Question: in spite of the rampant disobedience to God for several generations before the disaster, were there not people in Judah who were faithful? Of course there were. There are many indications in the annals of the books of Kings that there were many faithful, though few were prominent. God himself told Elijah that there were “seven thousand” who had not worshiped Baal—7,000 is the symbolic number “seven” (which means a full, round, plentiful amount) multiplied by “a thousand” (which adds great emphasis to the number). Even in the days of worst apostasy, there remained uncounted faithful in Judah. Most were apparently neither influential nor in positions of prominence—but they were faithful. The apostasies and corruptions surrounded them but they resisted.
Second question: in the conquering of Judah, then, and the subsequent deportations to Babylon, was it not likely that there were many faithful among the exiles—people who did not deserve and had not earned the punishment enacted against the nation? Of course there were.
Is God unfair then, to punish the innocent along with the guilty? Of course not. What then is going on? The destruction and deportations are disaster to the guilty, for they lose everything they had clutched to themselves as of most value. To the innocent, it is a time of suffering, to be sure, but also a time of challenge, refinement, and even renewed vision. They, who had never put their hope in fame, wealth, influence, or intrigue had little to lose, then, when these things were swept away. They, who had preserved their hope in God, in exile found that hope deepened and even made more pointed.
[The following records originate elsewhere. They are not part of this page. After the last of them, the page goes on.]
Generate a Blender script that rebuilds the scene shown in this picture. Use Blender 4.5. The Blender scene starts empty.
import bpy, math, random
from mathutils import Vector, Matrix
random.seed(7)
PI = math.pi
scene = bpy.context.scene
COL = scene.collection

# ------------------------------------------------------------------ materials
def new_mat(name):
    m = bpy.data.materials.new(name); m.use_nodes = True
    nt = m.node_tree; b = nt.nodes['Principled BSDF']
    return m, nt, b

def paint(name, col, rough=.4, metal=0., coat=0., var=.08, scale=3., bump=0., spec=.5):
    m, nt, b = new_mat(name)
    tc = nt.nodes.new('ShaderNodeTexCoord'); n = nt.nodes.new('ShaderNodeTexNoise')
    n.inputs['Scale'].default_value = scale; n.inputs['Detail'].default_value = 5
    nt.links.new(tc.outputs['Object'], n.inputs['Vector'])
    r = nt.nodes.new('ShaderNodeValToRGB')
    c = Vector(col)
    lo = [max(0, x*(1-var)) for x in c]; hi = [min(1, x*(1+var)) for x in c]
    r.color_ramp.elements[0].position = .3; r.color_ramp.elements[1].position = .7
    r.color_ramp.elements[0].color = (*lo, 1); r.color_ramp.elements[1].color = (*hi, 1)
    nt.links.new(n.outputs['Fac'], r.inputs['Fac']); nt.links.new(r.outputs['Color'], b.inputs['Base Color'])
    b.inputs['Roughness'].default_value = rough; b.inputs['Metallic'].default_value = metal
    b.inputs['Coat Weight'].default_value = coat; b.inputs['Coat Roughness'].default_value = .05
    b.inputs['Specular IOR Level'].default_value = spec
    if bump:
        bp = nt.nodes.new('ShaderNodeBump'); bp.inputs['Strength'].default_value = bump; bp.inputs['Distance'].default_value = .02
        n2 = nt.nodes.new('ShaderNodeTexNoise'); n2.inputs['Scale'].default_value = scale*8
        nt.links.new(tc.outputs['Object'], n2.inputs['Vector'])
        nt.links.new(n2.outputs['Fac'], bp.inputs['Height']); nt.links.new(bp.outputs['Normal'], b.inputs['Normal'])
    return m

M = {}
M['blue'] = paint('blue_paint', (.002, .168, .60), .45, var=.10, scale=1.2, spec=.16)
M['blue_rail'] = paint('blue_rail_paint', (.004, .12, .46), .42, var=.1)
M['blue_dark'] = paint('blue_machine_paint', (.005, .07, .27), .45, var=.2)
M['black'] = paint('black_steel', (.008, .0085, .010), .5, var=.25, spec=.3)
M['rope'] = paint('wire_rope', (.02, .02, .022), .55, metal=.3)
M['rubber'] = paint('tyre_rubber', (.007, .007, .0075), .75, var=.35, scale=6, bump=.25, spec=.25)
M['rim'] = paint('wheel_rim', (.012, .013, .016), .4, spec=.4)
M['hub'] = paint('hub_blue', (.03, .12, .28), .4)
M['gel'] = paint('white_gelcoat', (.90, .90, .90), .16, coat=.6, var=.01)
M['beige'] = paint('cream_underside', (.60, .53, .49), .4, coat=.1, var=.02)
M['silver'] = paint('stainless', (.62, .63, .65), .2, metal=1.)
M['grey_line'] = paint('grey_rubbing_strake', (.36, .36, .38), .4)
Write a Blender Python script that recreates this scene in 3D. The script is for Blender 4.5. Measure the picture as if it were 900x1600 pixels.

In short, they who could not possibly have “won” the day in a land where all was corrupt and in which they were without influence or power, found themselves in a position where, of all their people, they alone knew hope and knew what hope meant, and therefore lived in hope. And to the exiles who were dragged from what they craved into foreign captivity, it was only to the faithful who retained hope that they could go in any repentance and renewal. It was only the faithful who had hope to show and to give to those who could finally want it! Eventually, at the age of 55, Jehoiachin was released from prison and through him the descendants of David continued in unbroken line to Joseph, husband of Mary.
For fifteen years or more, it has seemed likely to me that the current time of apostasy and all the ills of the misguided Episcopal Church provides an opportunity for the faithful to dig in, strive for continuing fidelity, and hold onto the seeds for the time when the soil shall be ready to receive them and produce a rich harvest. Only God satisfies. Nothing else can. Any genuine hunger for God will lead the searcher to him. People can only live on spiritual snow cones and M&Ms for so long. The real food is always waiting and offered. As the most recent statistics on the Episcopal Church show, membership continues to decline and the money continues to increase—a recipe for spiritual catastrophe.
In the first millennium before Christ the age of rampant disobedience and graspingness was also the age of the prophets. They went together. And the age of the exile was the age of rebuilding the faith on firm foundations. This is the theme of the Book of Daniel, unique in the Old Testament. It is this book that features the famed “handwriting on the wall”.
There are a number of ways today that the faithful of the Episcopal Church can fulfill their calling, and are doing so. Let us not stumble, nor grow tired, nor become discouraged. The handwriting is on the wall.
2 comments:
Thank you Father David. The strong and faithful will prevail.
Thanks for this gleam of light in the shadowy days. This reflection obviously came from constant prayer and faithful reading of the Scriptures.